Farewell Neil Armstrong, the Ultimate Test Pilot
Neil Armstrong — who has died at the age of 82 — was best known as the commander of Apollo 11, but his career at NASA began nearly a decade earlier as a research test pilot.
A trained aerospace engineer, Armstrong was a self-described “white-socks, pocket-protector, nerdy engineer” who worked at the cutting edge of flight test throughout the 1960s, flying everything from a hang-glider type aircraft towed behind a biplane, to a hypersonic rocket-powered airplane that flew to the edge of space.
Neil Armstrong was born in Wapakoneta, Ohio and first began building model airplanes while in elementary school. He told biographer James Hansen he initially wanted to be an airplane designer, but “later went into piloting because I thought a good designer ought to know the operational aspects of an airplane.”
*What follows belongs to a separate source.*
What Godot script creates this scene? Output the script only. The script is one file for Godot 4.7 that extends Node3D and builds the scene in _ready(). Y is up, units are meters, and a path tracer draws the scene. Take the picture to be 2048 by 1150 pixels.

The future astronaut soloed an airplane just a few weeks after his sixteenth birthday. Before being selected as an astronaut, Armstrong was a naval aviator flying F9F Panther fighter jets in the Korean War. After the war, he became a research pilot for the National Advisory Committee for Aeronautics, the predecessor to NASA. While a research pilot NACA and later NASA, he flew the rocket powered Bell X-1B and the North American X-15 along with a wide variety of jet and propeller aircraft totaling more than 200 different types.